• DATA PROVIDED:

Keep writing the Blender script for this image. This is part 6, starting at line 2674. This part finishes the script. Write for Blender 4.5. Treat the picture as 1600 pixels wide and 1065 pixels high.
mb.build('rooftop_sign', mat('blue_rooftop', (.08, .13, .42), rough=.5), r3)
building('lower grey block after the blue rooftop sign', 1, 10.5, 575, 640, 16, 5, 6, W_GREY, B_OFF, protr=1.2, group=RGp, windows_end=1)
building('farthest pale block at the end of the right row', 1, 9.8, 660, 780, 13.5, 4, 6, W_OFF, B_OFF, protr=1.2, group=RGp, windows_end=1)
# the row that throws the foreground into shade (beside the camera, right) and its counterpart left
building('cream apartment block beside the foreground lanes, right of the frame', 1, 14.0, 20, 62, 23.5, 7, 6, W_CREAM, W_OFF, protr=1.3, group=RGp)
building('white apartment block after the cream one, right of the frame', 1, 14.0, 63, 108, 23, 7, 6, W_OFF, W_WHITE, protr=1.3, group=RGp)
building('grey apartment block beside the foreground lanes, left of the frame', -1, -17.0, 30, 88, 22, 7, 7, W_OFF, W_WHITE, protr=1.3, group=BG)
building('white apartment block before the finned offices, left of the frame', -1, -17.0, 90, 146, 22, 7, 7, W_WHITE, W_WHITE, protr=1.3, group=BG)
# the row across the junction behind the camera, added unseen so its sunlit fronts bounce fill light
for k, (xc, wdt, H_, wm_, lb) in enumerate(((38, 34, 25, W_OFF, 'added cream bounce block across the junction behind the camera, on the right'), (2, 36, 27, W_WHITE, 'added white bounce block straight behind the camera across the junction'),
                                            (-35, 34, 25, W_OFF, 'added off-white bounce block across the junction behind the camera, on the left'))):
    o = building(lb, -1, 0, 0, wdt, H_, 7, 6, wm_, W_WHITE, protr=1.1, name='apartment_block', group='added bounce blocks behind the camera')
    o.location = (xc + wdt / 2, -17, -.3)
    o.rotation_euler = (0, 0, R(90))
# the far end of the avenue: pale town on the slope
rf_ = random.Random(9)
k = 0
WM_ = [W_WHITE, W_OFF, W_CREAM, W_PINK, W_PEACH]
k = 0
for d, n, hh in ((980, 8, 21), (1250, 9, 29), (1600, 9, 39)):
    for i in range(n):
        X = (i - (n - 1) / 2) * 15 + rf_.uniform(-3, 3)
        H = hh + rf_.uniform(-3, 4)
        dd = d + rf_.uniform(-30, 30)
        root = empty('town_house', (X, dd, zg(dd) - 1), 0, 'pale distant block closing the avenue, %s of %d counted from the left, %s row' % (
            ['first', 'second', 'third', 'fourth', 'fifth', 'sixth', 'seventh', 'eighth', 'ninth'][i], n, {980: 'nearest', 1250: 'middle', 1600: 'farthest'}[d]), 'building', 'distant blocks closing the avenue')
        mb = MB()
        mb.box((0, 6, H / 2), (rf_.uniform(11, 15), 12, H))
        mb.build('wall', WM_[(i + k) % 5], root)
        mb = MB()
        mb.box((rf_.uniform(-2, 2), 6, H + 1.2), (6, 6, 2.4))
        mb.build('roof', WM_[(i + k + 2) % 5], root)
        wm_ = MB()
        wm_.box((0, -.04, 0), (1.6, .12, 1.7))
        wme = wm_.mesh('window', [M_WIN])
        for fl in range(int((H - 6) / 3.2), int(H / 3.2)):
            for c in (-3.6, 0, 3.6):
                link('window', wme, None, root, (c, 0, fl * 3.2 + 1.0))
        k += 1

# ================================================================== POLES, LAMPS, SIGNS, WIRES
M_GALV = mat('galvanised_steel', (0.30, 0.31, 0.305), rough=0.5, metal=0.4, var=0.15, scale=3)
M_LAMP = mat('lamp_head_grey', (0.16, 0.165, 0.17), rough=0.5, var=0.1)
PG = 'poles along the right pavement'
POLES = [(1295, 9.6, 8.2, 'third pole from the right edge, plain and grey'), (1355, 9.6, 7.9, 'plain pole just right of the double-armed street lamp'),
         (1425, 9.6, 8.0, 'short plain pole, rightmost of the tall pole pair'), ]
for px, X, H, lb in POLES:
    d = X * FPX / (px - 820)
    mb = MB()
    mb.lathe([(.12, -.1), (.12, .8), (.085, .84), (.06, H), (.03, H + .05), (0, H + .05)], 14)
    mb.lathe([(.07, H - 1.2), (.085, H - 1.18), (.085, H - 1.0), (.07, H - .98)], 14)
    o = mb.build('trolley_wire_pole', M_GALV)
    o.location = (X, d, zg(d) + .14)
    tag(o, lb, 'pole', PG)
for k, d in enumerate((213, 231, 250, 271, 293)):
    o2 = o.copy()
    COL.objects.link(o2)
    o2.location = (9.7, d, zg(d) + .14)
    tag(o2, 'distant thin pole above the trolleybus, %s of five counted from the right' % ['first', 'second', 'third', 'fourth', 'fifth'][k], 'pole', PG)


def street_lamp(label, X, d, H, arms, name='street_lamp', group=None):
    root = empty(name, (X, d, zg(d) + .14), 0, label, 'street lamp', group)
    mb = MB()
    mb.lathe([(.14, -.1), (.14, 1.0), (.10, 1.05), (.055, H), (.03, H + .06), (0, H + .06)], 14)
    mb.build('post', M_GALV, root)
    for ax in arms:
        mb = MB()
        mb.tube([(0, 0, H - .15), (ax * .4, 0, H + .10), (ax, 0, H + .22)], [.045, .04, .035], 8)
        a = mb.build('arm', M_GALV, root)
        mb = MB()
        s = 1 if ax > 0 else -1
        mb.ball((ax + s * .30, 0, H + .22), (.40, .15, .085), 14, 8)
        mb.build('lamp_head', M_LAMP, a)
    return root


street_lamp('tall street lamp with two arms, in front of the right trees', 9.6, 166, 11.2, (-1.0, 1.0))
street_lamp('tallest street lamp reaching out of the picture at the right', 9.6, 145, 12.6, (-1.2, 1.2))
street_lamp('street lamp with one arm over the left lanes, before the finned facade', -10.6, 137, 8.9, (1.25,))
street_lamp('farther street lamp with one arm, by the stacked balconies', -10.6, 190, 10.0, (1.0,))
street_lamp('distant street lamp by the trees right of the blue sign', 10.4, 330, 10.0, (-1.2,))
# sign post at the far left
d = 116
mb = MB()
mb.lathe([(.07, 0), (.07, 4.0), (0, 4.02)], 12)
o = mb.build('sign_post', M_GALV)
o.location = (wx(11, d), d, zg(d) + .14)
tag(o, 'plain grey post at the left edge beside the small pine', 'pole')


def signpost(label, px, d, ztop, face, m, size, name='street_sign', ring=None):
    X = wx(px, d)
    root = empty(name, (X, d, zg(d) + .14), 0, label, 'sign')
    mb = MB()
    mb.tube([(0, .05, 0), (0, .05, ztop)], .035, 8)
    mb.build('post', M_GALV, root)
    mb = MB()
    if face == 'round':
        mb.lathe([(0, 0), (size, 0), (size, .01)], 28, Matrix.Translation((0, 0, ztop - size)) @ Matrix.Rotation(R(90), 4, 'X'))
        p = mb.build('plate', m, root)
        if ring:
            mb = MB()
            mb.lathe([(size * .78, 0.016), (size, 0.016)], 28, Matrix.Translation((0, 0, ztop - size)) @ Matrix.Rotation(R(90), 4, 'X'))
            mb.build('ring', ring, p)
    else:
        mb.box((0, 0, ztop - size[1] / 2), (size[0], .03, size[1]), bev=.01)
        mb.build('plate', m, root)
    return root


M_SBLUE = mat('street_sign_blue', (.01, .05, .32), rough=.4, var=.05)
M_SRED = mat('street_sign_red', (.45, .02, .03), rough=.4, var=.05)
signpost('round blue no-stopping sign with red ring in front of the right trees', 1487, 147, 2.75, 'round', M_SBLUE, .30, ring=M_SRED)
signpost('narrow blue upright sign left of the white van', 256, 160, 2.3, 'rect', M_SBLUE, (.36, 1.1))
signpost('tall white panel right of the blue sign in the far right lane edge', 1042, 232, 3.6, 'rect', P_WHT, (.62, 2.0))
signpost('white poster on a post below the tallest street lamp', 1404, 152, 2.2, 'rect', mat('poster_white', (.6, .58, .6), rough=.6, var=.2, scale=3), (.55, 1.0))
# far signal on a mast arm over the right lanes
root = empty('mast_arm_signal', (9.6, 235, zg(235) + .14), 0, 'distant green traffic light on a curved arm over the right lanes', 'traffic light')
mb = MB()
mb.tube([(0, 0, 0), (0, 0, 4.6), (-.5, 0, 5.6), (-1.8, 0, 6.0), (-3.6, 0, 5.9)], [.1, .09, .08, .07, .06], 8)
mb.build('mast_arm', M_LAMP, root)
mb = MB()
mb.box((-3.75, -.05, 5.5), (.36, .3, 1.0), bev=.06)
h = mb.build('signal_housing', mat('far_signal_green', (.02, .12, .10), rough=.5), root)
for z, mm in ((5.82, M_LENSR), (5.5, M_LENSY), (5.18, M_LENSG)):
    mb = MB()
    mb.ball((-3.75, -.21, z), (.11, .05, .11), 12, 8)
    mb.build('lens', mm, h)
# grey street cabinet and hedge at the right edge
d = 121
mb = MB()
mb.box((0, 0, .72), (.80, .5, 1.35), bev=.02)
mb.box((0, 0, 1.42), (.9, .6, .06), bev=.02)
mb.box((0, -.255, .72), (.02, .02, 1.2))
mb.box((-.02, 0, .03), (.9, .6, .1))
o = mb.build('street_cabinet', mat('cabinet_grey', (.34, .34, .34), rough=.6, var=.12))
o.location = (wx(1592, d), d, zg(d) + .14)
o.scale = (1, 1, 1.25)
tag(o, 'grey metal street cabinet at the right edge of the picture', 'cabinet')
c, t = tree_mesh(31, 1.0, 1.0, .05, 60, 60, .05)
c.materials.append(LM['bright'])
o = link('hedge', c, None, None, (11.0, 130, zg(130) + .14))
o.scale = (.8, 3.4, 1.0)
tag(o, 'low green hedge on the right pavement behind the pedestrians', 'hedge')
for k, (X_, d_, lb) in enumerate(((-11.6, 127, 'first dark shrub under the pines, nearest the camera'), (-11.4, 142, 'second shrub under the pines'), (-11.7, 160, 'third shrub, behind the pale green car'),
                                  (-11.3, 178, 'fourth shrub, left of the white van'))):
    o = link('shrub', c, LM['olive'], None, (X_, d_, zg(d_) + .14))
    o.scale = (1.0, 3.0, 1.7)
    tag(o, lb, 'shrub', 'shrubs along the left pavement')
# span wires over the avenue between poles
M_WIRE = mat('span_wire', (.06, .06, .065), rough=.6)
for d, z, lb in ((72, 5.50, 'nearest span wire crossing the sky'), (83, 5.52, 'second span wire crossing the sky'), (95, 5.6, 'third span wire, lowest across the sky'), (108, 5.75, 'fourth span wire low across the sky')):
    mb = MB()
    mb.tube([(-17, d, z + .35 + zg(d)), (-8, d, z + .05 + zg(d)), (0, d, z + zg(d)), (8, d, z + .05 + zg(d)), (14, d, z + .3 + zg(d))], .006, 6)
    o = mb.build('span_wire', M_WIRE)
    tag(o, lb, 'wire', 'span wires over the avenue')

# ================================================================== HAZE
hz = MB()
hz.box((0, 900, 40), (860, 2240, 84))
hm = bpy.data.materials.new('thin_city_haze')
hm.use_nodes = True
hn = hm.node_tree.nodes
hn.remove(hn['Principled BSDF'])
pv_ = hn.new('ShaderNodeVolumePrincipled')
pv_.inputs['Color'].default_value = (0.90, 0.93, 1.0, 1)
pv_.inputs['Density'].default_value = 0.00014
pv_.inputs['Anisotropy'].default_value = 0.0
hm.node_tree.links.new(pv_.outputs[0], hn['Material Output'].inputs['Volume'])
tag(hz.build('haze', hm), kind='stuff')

• WHAT THIS TASK INVOLVES: From the data above, show each line that contains "picture".

• FINISHED ANSWER:
Keep writing the Blender script for this image. This is part 6, starting at line 2674. This part finishes the script. Write for Blender 4.5. Treat the picture as 1600 pixels wide and 1065 pixels high.
street_lamp('tallest street lamp reaching out of the picture at the right', 9.6, 145, 12.6, (-1.2, 1.2))
tag(o, 'grey metal street cabinet at the right edge of the picture', 'cabinet')